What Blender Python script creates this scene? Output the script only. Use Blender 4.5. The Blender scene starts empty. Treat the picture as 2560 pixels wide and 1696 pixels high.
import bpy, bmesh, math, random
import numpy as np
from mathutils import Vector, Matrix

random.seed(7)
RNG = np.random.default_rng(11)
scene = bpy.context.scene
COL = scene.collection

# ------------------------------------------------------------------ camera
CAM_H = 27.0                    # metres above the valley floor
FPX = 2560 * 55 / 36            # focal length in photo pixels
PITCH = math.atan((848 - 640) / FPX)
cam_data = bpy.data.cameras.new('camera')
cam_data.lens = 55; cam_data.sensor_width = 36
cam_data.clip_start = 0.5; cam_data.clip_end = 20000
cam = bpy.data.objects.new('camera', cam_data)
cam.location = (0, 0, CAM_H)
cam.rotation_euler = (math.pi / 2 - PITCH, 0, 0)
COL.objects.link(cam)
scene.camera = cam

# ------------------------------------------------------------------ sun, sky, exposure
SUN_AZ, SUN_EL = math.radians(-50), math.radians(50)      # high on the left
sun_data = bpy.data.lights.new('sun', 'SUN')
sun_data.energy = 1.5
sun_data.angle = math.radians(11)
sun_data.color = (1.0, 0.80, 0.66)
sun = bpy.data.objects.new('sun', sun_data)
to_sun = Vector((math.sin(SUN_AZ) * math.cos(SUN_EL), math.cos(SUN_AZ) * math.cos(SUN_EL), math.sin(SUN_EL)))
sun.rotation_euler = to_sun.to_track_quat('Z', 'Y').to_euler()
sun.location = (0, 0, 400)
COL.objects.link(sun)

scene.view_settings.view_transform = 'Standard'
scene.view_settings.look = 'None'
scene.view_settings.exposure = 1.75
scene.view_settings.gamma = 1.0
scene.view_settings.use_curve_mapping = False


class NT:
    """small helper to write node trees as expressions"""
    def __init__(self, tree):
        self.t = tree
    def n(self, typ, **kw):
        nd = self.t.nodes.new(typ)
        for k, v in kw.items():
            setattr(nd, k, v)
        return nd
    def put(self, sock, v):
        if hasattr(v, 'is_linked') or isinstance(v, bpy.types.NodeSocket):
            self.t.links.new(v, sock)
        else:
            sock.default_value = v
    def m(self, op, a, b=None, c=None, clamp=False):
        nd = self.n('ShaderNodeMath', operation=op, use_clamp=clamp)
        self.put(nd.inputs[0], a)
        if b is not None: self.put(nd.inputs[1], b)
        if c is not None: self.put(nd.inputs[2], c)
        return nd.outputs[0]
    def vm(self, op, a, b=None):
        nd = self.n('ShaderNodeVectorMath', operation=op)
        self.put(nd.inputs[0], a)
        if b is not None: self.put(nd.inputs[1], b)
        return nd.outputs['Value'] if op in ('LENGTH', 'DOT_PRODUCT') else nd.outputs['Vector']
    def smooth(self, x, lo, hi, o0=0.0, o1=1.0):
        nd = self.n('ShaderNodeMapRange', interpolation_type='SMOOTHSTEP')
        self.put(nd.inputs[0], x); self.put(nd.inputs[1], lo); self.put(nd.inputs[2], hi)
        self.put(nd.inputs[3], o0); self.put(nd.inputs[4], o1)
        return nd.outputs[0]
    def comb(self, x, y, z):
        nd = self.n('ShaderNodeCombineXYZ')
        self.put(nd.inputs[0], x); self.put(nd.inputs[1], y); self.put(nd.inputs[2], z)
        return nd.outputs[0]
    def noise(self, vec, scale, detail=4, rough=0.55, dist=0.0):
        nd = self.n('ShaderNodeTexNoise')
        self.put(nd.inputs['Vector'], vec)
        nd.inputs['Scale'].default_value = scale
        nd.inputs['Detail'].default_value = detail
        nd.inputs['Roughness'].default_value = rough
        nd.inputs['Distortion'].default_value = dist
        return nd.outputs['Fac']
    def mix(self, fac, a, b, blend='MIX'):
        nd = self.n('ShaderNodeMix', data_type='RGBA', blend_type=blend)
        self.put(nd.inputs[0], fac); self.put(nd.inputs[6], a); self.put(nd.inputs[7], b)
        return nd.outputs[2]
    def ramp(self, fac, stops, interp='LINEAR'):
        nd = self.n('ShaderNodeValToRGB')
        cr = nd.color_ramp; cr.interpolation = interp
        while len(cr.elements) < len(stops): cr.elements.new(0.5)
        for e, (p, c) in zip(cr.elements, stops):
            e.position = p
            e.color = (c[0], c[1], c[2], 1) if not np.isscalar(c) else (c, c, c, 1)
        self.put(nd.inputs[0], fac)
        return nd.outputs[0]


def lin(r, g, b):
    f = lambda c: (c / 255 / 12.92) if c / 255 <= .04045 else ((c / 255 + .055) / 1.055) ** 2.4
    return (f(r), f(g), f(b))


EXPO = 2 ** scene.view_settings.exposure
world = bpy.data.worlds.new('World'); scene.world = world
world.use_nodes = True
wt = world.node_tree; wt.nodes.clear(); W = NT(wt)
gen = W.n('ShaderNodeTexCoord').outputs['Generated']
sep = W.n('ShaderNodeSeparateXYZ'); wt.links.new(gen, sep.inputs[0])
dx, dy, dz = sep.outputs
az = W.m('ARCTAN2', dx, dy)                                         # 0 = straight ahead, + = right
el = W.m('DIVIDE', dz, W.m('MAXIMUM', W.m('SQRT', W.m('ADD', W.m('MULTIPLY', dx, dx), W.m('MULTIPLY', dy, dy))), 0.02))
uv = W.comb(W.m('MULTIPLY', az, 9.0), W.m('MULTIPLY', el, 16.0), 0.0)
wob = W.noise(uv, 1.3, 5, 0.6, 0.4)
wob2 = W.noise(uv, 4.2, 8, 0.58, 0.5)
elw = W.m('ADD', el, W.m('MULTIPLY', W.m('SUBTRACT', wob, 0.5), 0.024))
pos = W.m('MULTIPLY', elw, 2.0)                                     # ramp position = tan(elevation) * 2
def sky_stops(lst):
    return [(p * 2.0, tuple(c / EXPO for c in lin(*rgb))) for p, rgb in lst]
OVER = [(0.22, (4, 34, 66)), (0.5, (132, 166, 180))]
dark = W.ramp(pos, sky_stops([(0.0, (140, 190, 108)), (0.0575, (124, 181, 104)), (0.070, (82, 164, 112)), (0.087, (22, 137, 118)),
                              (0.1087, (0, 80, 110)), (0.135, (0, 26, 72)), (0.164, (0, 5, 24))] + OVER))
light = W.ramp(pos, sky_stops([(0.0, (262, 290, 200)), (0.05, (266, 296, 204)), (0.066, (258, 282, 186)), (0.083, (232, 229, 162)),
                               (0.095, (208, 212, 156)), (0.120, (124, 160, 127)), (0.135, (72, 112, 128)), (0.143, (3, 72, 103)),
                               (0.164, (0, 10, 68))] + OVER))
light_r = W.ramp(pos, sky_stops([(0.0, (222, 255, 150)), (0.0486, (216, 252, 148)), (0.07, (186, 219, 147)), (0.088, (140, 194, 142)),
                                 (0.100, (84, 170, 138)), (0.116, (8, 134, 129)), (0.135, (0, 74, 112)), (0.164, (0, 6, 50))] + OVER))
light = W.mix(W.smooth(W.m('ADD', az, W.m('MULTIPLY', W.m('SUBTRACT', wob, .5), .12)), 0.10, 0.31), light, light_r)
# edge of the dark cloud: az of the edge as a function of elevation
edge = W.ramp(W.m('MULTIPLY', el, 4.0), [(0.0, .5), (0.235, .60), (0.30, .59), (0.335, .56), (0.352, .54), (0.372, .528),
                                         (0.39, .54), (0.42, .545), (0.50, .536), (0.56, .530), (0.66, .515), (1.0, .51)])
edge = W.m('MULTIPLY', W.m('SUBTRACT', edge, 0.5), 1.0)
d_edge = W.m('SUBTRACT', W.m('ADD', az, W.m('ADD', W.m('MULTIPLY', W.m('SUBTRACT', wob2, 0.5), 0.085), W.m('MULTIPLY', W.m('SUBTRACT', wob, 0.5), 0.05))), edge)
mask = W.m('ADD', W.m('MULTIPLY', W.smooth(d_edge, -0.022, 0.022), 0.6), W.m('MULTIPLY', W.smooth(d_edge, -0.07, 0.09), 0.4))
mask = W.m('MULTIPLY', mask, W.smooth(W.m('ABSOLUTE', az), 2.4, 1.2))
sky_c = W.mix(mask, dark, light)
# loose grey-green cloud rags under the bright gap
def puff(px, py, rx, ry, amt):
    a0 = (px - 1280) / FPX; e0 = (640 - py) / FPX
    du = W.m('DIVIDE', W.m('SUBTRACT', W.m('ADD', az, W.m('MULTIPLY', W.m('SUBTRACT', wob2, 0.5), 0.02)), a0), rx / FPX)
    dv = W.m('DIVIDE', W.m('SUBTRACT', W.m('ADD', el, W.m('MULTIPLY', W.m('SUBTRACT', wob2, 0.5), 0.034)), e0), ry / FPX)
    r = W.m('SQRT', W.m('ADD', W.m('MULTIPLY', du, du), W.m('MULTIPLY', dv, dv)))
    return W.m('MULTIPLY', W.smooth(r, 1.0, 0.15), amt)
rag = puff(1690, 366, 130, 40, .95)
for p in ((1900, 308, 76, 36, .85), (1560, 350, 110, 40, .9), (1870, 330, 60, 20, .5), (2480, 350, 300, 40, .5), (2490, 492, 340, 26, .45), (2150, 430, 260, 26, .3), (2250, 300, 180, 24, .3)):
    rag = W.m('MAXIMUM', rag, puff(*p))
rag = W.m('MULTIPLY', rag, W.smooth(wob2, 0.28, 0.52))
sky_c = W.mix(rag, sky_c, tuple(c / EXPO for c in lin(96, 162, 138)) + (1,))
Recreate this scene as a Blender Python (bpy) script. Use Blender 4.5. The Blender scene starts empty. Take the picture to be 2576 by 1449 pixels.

• [WRITTEN EXERCISE] Begin at the top of the records above and quote each line exactly, ending with the line that contains "COL.objects.link(sun)".

• [RESPONSE FOR THIS EXERCISE]
What Blender Python script creates this scene? Output the script only. Use Blender 4.5. The Blender scene starts empty. Treat the picture as 2560 pixels wide and 1696 pixels high.
import bpy, bmesh, math, random
import numpy as np
from mathutils import Vector, Matrix

random.seed(7)
RNG = np.random.default_rng(11)
scene = bpy.context.scene
COL = scene.collection

# ------------------------------------------------------------------ camera
CAM_H = 27.0                    # metres above the valley floor
FPX = 2560 * 55 / 36            # focal length in photo pixels
PITCH = math.atan((848 - 640) / FPX)
cam_data = bpy.data.cameras.new('camera')
cam_data.lens = 55; cam_data.sensor_width = 36
cam_data.clip_start = 0.5; cam_data.clip_end = 20000
cam = bpy.data.objects.new('camera', cam_data)
cam.location = (0, 0, CAM_H)
cam.rotation_euler = (math.pi / 2 - PITCH, 0, 0)
COL.objects.link(cam)
scene.camera = cam

# ------------------------------------------------------------------ sun, sky, exposure
SUN_AZ, SUN_EL = math.radians(-50), math.radians(50)      # high on the left
sun_data = bpy.data.lights.new('sun', 'SUN')
sun_data.energy = 1.5
sun_data.angle = math.radians(11)
sun_data.color = (1.0, 0.80, 0.66)
sun = bpy.data.objects.new('sun', sun_data)
to_sun = Vector((math.sin(SUN_AZ) * math.cos(SUN_EL), math.cos(SUN_AZ) * math.cos(SUN_EL), math.sin(SUN_EL)))
sun.rotation_euler = to_sun.to_track_quat('Z', 'Y').to_euler()
sun.location = (0, 0, 400)
COL.objects.link(sun)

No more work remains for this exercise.